Tuesday, 25 March 2014

Battery cage ban fails to boost hens’ welfare

This is an article from the current edition of the Big Issue in the North magazine. Please buy a copy when you see a seller. 

The government and farmers have defended new “enriched cages” for hens from criticism that they are little better than the battery cages they replace, which were banned two years ago.
The new cages typically hold between 60-80 hens, considerably more than the conventional battery cage of four to five hens. Under the new system each hen must be provided with at least 750 sq cm of cage area, of which a fifth is for a nest box. The overall total is just 50 sq cm more than before, equivalent to the size of a beer mat. Around half of the UK’s 33 million laying hens are kept in cages, with the rest equally divided between barns and free-range.
Animal welfare groups claim that hens in the new cages are unable to move freely, can’t flap their wings or lay eggs without being stressed by the presence of other birds. Campaigning organisation Animal Aid recently filmed undercover at one of Britain’s biggest egg producers, highlighting what it claimed are row upon row of crowded unhealthy chickens living in conditions where the birds compete to use the nest box and the enrichment is a small plastic scratching mat covered in faeces.
‘Token gesture’
Animal Aid director Andrew Tyler said: “What could have been a major improvement in the quality of life of the UK’s egg-laying hens has been reduced to little more than a token gesture.”
An RSPCA spokesperson said: “Enriched cages are cruel. Scientific evidence shows they don’t adequately satisfy some of the laying hens’ basic behavioural and physical needs.”
However, the Department for Environment, Food and Rural Affairs disagreed. A spokesperson said: “Both the European Commission and the Farm Animal Welfare Committee recognise the welfare benefits of enriched cages.”
The spokesperson added: “Welfare inspections are regularly carried out and any breach of welfare laws can lead to prosecution.”
Natural room
The RSPCA believes most consumers want hens to be free range rather than caged.
When it became compulsory in 2004 for shoppers to be informed about how hens were kept this sparked a switch in sales towards cage-free eggs.

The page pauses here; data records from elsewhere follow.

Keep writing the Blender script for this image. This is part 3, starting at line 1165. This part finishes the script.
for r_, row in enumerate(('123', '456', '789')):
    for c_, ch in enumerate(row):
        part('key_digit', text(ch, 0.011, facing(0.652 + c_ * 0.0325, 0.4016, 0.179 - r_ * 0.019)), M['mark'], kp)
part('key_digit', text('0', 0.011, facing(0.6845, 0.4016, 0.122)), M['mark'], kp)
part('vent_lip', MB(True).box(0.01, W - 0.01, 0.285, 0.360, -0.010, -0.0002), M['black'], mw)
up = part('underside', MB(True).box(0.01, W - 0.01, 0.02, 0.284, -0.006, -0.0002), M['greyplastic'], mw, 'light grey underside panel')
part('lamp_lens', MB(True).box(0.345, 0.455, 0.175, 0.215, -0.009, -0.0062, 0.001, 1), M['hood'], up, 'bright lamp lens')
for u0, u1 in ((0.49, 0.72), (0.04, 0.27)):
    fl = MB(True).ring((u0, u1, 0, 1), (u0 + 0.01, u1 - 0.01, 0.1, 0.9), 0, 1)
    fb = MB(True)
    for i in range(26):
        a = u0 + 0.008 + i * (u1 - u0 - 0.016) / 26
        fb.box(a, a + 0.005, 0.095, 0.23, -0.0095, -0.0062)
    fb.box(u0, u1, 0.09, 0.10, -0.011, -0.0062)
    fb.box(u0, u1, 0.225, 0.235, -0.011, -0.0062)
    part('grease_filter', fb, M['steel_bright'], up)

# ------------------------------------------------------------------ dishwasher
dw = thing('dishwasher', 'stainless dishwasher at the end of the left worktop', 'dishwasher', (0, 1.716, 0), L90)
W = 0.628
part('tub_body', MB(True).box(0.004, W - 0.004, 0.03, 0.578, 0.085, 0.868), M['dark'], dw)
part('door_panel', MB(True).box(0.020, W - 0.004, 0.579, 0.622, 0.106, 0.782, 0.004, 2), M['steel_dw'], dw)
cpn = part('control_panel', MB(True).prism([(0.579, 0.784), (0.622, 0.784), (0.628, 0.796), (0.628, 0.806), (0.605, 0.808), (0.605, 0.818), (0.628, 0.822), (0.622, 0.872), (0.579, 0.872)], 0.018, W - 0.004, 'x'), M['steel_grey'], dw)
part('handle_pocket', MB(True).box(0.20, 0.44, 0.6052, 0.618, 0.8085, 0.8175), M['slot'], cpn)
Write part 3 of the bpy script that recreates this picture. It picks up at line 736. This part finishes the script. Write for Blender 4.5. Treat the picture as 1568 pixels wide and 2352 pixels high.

In 1997, 90 per cent of hens were kept in battery cages but the figure today is less than half that.
A spokesperson for the National Farmers Union said: “UK farmers have spent over £400 million converting their sheds to enriched colony cages, which promote natural behaviour and have much more natural room than the barren battery cage. All the UK systems for egg production are high welfare and it is important that we give consumers a choice.”